Wohin entwickelt sich Martinsried? Der ehemals eher verschlafene Ortsteil von Planegg ist heute ein Wissenschaftszentrum von Weltrang und hat sich auch optisch entsprechend verändert. Mit dem neuen Ortsmittelpunkt hat der mittlerweile rund 5500 Einwohner zählende Ort endgültig das Ambiente eines quirligen Münchner Vororts erreicht - mit den dazugehörigen Nachteilen: Massenverkehr und immer höher und wuchtiger wirkende neue Gebäude. Gerade darum ging es im letzten Bauausschuss des Gemeinderats von Planegg. Ein Investor will, mit Unterstützung der Gemeinde, auf einem rund 4300 Quadratmeter großen Grundstück am Wall zwischen Röntgenstraße und Fraunhoferstraße ein sechs Stockwerke umfassendes, 21 Meter hohes Bürogebäude schaffen, das, so sind die Planungen, von einem Martinsrieder Großunternehmen übernommen werden soll. Das Unternehmen, über das man sich im Gemeinderat öffentlich ausschweigt, sitzt derzeit an drei verschiedenen Standorten in der Gemeinde. Dass hier überhaupt in dieser Größenordnung gebaut werden kann, ist einem beabsichtigten Tauschgeschäft der Gemeinde mit einem Martinsrieder Investor zu verdanken, der im Gegenzug zu seinem Grundstück rund 4000 Quadratmeter des Walls erhalten wird. Die Gemeinde könnte auf diese Weise auch die beabsichtige Umgehungsstraße von Martinsried an dieser Stelle geradlinig und ohne Verschwenkung bauen. Das neue Bauwerk hätte imposante Ausmaße: Eine Geschoßfläche von rund 5400 Quadratmetern, auf dem Dach ein Parkdeck, eine Tiefgarage und eine Durchschnittshöhe von 20 Metern - ähnlich der Umgebungsbebauung. Das Gebäude könnte, so interpretiert es die Gemeinde, als eine Art Lärmschutz zwischen der direkt angrenzenden Wohnbebauung und dem Gewerbegebiet dienen. Würde es nicht gebaut, müsste zur neuen Umgehungsstraße hin ein sechs Meter hoher Lärmschutzwall gebaut werden.
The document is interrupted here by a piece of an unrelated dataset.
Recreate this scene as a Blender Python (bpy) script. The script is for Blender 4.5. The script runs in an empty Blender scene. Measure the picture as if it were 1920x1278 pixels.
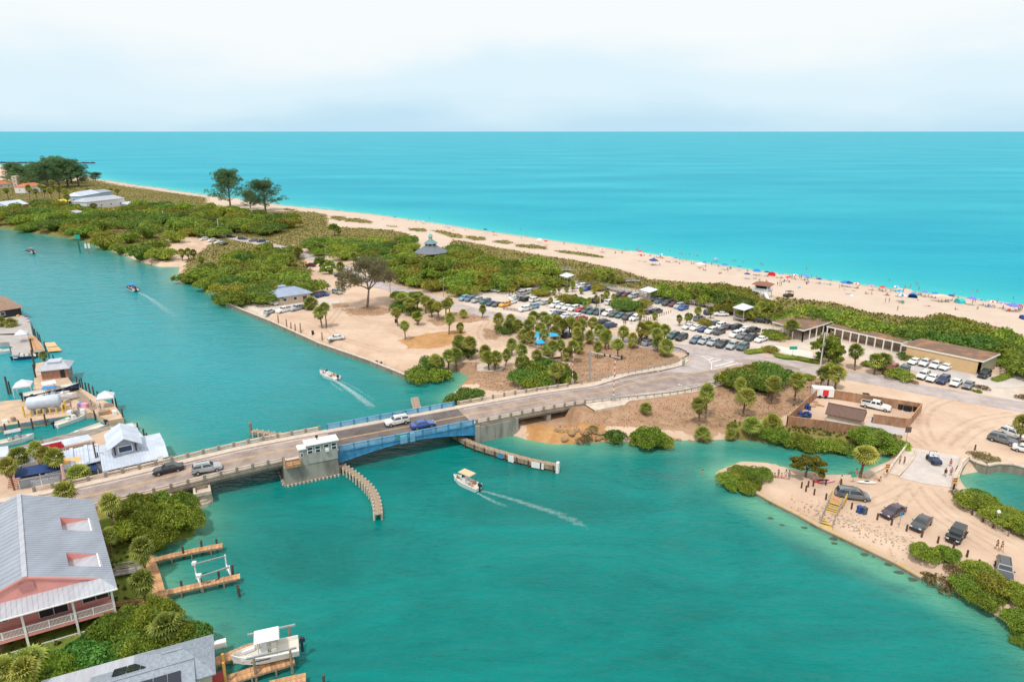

Dass neue Bürogebäude in Martinsried dringend gesucht werden, ist für die Wirtschaftsreferentin der Gemeinde, Bärbel Zeller, eine Binsenwahrheit, ebenso wie für Bürgermeister Heinrich Hofmann (SPD), der von "einer hohen Nachfrage in Martinsried" spricht. Das wird zwar von niemandem im Gemeinderat bestritten, die Ausmaße des geplanten Baus gehen vielen Gemeinderäten dennoch zu weit. "Grundsätzlich", sagt Philipp von Hirsch (CSU), "ist das einfach zu groß für 6000 Einwohner, einfach zu massiv". Er schlägt vor, der Investor solle auf ein Stockwerk verzichten. Anneliese Bradel (Gruppe 21) sagt, sie stehe dem Projekt "äußerst kritisch" gegenüber: "Das bedeutet eine Erhöhung der Gewerbefläche hier um das Doppelte. Der Verkehr in der neuen Ortsmitte wird so unerträglich." Die Gemeinderäte richteten sich danach, was die Industrie wolle und wichen immer wieder von ihren Grundsätzen ab. Auch Fritz Haugg (FDP), sonst einer Vergrößerung von Gewerbegebieten nicht abgeneigt, meinte: "Hier gibt's kein Plazet von mir. Der Wall muss erhalten bleiben. Und das Gewerbe muss von den Wohnungen deutlich getrennt werden."
Dennoch wird das Gebäude wohl gebaut werden - wenn auch niedriger. Der Ausschuss stimmte dem Antrag von Philipp von Hirsch zu, auf das oberste Stockwerk zu verzichten. Ob das Plenum des Gemeinderats dieser Empfehlung folgen wird und sich auch der Investor damit anfreunden kann, ist allerdings völlig offen.